The University of Chicago’s Smart Museum of Art is presenting “Awash in Color: French and Japanese Prints,” an exhibition that examines the distinct yet overlapping traditions of color printmaking in France and Japan. On view through January 20, the exhibition offers more than 130 prints and illustrated books from the Eighteenth⁔wentieth Centuries.
Along with well-known posters by Toulouse-Lautrec and ukiyo-e “images of the floating world,” featured objects also includes virtuoso color intaglio prints made before the French Revolution and boldly colored Japanese prints that took advantage of chemical dyes imported from Europe.
With these fine works drawn from the Smart’s substantial holdings as well as major public and private collections across the country, “Awash in Color” weaves a dual history, touching on the social structures, commercial forces and technological innovations that helped to shape color printmaking in both cultures.
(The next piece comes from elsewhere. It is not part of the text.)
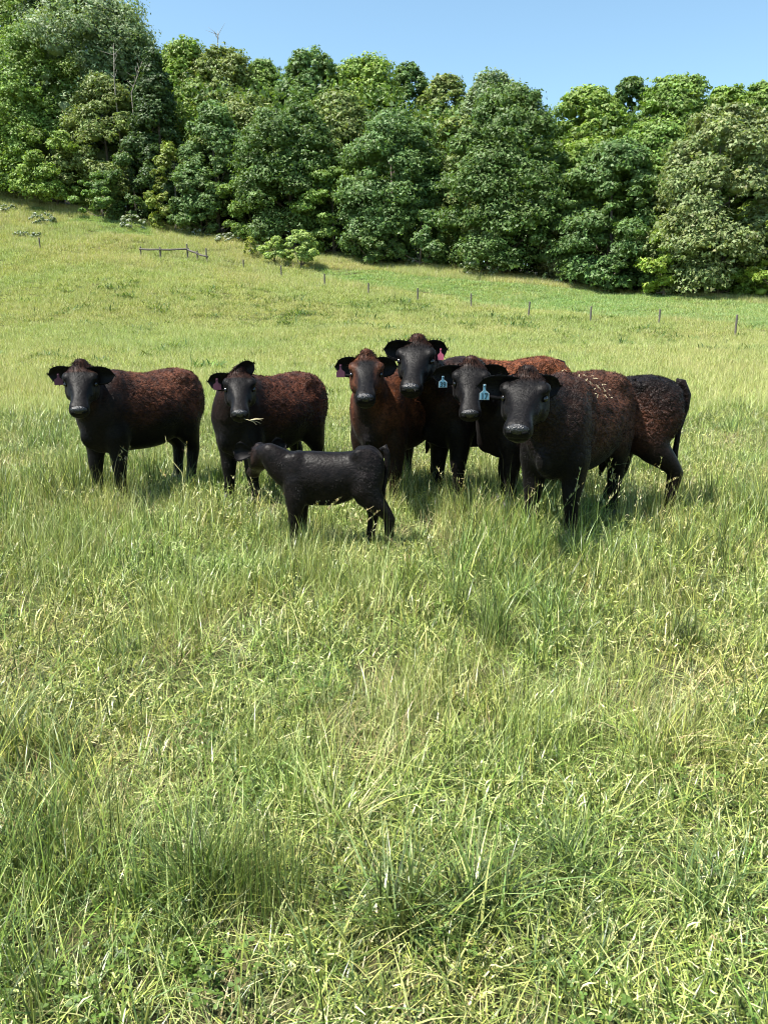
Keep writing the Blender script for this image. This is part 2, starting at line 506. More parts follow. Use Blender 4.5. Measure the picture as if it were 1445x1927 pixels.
    taw = (~clov) & (~patch) & (t > .72) & (q < .25 + .6 * sstep(.8, .98, t)) & (u < 1500)
    i = np.where(taw, 7 + r2.integers(0, 2, n), i)
    w = (.8 + .4 * r2.random(n)) * (1 + .9 * sstep(20, 90, y))
    h = (.7 + .5 * vnoise(x, y, 3, 14) + .3 * r2.random(n)) * (1 + .5 * sstep(20, 90, y))
    pts = np.stack([x, y, z - .02], 1)
    rot = np.stack([r2.normal(0, .05, n), r2.normal(0, .05, n), r2.random(n) * 6.283], 1)
    scatter('hillside_grass', pts, rot, np.stack([w, w, h], 1), i, far, 'yellow green grass covering the hillside up to the wood')
    # --- seed heads
    heads = [tuft_mesh('stalks', sum([seedhead(rng, .34 + .2 * rng.random(), .15 + .35 * rng.random(), kk % 2) for _ in range(3)], []), M_grass) for kk in range(6)]
    # spread the stalks of each bunch
    for hm in heads:
        co = np.zeros(len(hm.vertices) * 3, np.float32); hm.vertices.foreach_get('co', co); co = co.reshape(-1, 3)
        cut = len(co) // 3
        co[cut:2 * cut, 0] += .07; co[2 * cut:, 1] += .09
        hm.vertices.foreach_set('co', co.ravel())
    x, y, r2 = place(1.2, 16, 2.6, seed=9)
    k = vnoise(x, y, 1.3, 91) > .42
    x, y = x[k], y[k]
    # a thick stand of tall stalks by the nearest animal
    ex = [(px, py) for px, py in ((1130, 985), (1150, 990), (1175, 985), (1200, 980), (1215, 975), (1165, 1000), (1190, 995), (950, 1015), (930, 1020),
          (1090, 1030), (1120, 1025), (1280, 985), (1310, 990), (745, 1000), (900, 985), (870, 980), (1000, 1040), (1055, 1045), (235, 950), (215, 948), (330, 955), (590, 1045), (640, 1050), (1225, 1000), (1140, 1010), (1180, 1020))]
    gx = [ground_hit(*e) for e in ex]
    x = np.concatenate([x, [g.x for g in gx]]); y = np.concatenate([y, [g.y for g in gx]])
    n = len(x); r2 = np.random.default_rng(5)
    s = .75 + .35 * r2.random(n)
    s[-len(gx):] = 1.0 + .35 * r2.random(len(gx))
    s = np.where(y < 4.5, s * .85, s)
    scatter('seeding_grass_stalks', np.stack([x, y, terrain(x, y)], 1), np.stack([r2.normal(0, .1, n), r2.normal(0, .1, n), r2.random(n) * 6.28], 1),
            np.stack([s, s, s], 1), r2.integers(0, 6, n), heads, 'pale seed heads on thin stalks standing above the grass')
    # --- clover and broad weeds in the foreground
    def trefoil(rng, n, Rr, h0, h1, s0, s1):
        P = []
        for _ in range(n):
            a = rng.random() * 6.28; r = Rr * math.sqrt(rng.random()); cx, cy = r * math.cos(a), r * math.sin(a)
            h = h0 + (h1 - h0) * rng.random(); s = s0 + (s1 - s0) * rng.random()
            ph = rng.random() * 6.28; tl = rng.normal(0, .3, 2)
            col = np.array(PAL['cl3']) * (1 + rng.normal(0, .2))
            for q in range(3):
                b = ph + q * 2.094
                ring = []
                for (uu, vv) in ((0, 0), (.45, .38), (.9, .34), (1.0, 0), (.9, -.34), (.45, -.38)):
                    X_ = s * (uu * math.cos(b) - vv * math.sin(b)); Y_ = s * (uu * math.sin(b) + vv * math.cos(b))
                    ring.append((cx + X_, cy + Y_, h + tl[0] * X_ + tl[1] * Y_ + abs(vv) * s * .3))
                ring = np.array(ring)
                P.append((ring, np.array([[0, 1, 2, 3], [0, 3, 4, 5]]), np.tile(col, (6, 1))))
            st = np.array([(cx - .001, cy, 0), (cx + .001, cy, 0), (cx + .001, cy, h), (cx - .001, cy, h)])
            P.append((st, np.array([[0, 1, 2, 3]]), np.tile(col, (4, 1))))
        return P
    clo = [tuft_mesh('clover', trefoil(rng, 22, .13, .03, .12, .012, .022), M_clover) for _ in range(3)]
    x, y, r2 = place(.8, 5.0, 34, seed=19)
    k = .6 * vnoise(x, y, .35, 95) + .4 * r2.random(len(x)) > np.interp(y, [.8, 2.2, 3.5, 5.5], [.50, .62, .78, .9]); x, y = x[k], y[k]; n = len(x)
    s = .55 + .4 * r2.random(n)
    scatter('clover', np.stack([x, y, terrain(x, y)], 1), np.stack([0 * x, 0 * x, r2.random(n) * 6.28], 1), np.stack([s, s, s], 1),
            r2.integers(0, 3, n), clo, 'low clover leaves between the foreground grass blades')
    # dark weeds on the slope
    wd = [tuft_mesh('weed', [blades(rng, 60, .22, .06, .24, .022, .04, .9, 1.2, {'fresh': 3, 'wd': 4}, 3, 2.5)], M_clover) for _ in range(3)]
    spots = [(85, 672), (110, 668), (510, 603), (520, 598), (545, 603), (665, 575), (690, 572), (640, 580), (730, 600), (830, 603), (400, 560), (600, 570),
             (560, 562), (420, 575), (1000, 620), (1180, 615), (1290, 640), (1360, 645), (1040, 628), (970, 632), (860, 612), (770, 585), (300, 590), (355, 568), (240, 560),
             (200, 545), (620, 618), (1405, 660), (1090, 650), (250, 650), (390, 690), (620, 700), (720, 640), (75, 590), (130, 560), (165, 610), (480, 560), (585, 590),
             (320, 610), (1230, 628), (1320, 625), (930, 600), (900, 590)]
    P = [ground_hit(*s_) for s_ in spots]
    r2 = np.random.default_rng(31)
    PX = np.array([p.x for p in P]); PY = np.array([p.y for p in P])
    n0 = 320; k_ = r2.integers(0, len(P), n0)
    PX = np.concatenate([PX, PX[k_] + r2.normal(0, 2.2, n0)]); PY = np.concatenate([PY, PY[k_] + r2.normal(0, 3.2, n0)])
    n = len(PX); s = (.8 + .9 * r2.random(n) ** 2) * (1 + PY / 70); s[:len(P)] += .25
    scatter('pasture_weeds', np.stack([PX, PY, terrain(PX, PY)], 1), np.stack([0 * PX, 0 * PX, r2.random(n) * 6.28], 1), np.stack([s, s, s], 1),
            r2.integers(0, 3, n), wd, 'dark green leafy weeds dotted over the slope')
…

Together with an accompanying catalog, the exhibition will add breadth and depth to one’s understanding of one of the most fruitful artistic exchanges between East and West.
The rise of color printmaking in France in the late Nineteenth Century is often attributed to a fascination with Japanese woodblock prints, which began to circulate in great numbers after the opening of Japan in 1854. But a closer look at the history of color printmaking in these two cultures reveals that the story is not so simple. Parallel traditions were flourishing in both France and Japan well before 1854. And, when the two cultures met, the channels of technical and aesthetic influence flowed in both directions, not merely from East to West.
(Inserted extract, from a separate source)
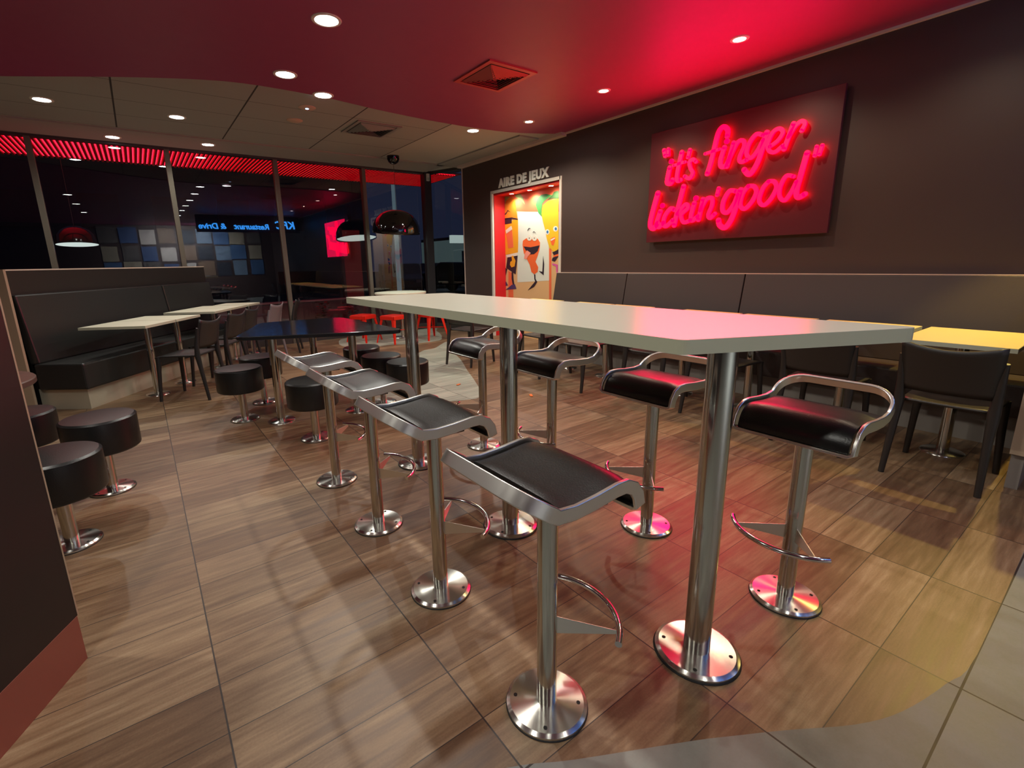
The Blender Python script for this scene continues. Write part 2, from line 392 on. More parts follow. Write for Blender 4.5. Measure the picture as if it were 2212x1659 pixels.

“By bringing together a selection of color prints from each culture over the course of two centuries, we hope to demonstrate how viewers in each locale became accustomed to a certain range of techniques and palettes that would then be challenged by the rapid influx of prints from the other side of the world in the latter half of the Nineteenth Century,” explain exhibition curators Chelsea Foxwell, assistant professor of art history at the University of Chicago, and Anne Leonard, Smart Museum curator and associate director of academic initiatives.
“Awash in Color” is organized into multiple sections that detail the parallel and intersecting developments in color printmaking in France and Japan from 1700 to 1915. This organization emphasizes a comparative approach to each tradition, allowing visitors to explore broad patterns of patronage; differences in woodblock, intaglio and lithographic techniques; and anxiety over the development of automated commercial processes that were a harbinger of a new modern age.
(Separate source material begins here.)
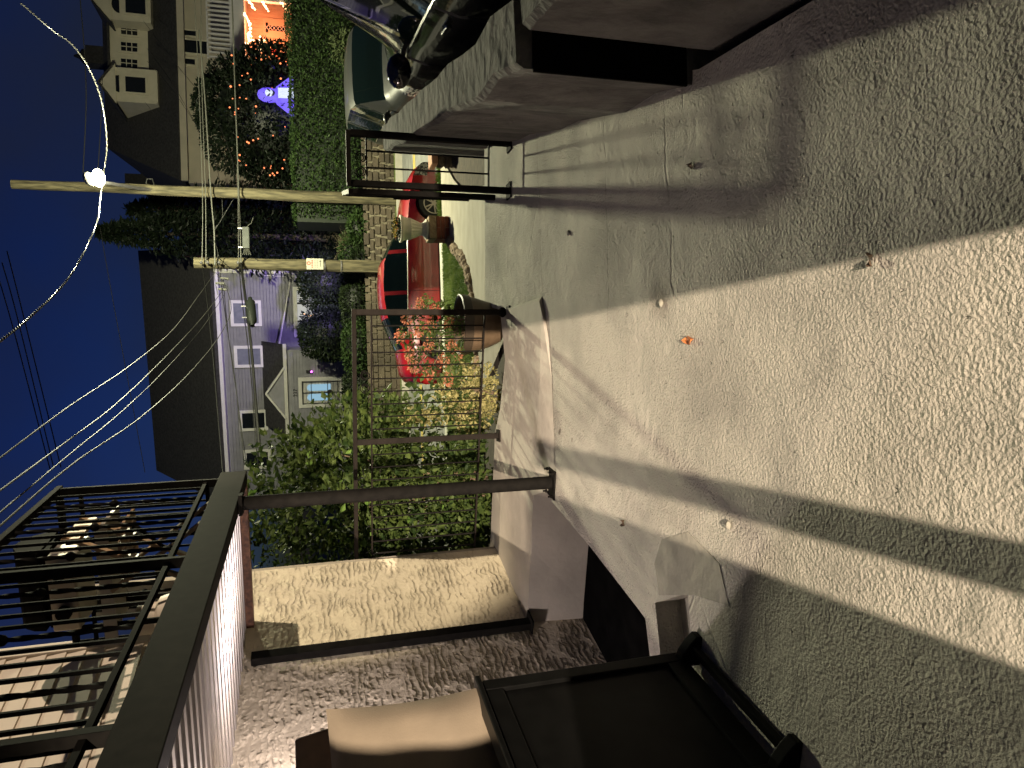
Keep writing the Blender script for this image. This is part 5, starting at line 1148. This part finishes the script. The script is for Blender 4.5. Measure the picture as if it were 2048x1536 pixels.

The works on view reveal a great variety of color palettes: from early woodcuts that were hand painted with vegetable dyes to later prints saturated with brilliant aniline colors. The exhibition likewise presents a wide range of subject matters, reflecting changes in the social landscape. Visitors will encounter prints depicting actors and the theater, beautiful women, landscapes, cityscapes, nobility, commoners, still life, botanicals, biblical stories, Parisian nightspots and more.
A related exhibition, “Renewal and Revision: Japanese Prints of the 1950s and 60s,” is on view through December 9. This intimate companion exhibition examines the resurgence and reassessment of Japanese printmaking in the first two decades after World War II, touching on developments in the sosaku hanga (“creative print”) movement and connections to Western avant-garde artistic movements.
“Awash in Color” is accompanied by an exhibition catalog illustrated in full color and will be available via the University of Chicago Press.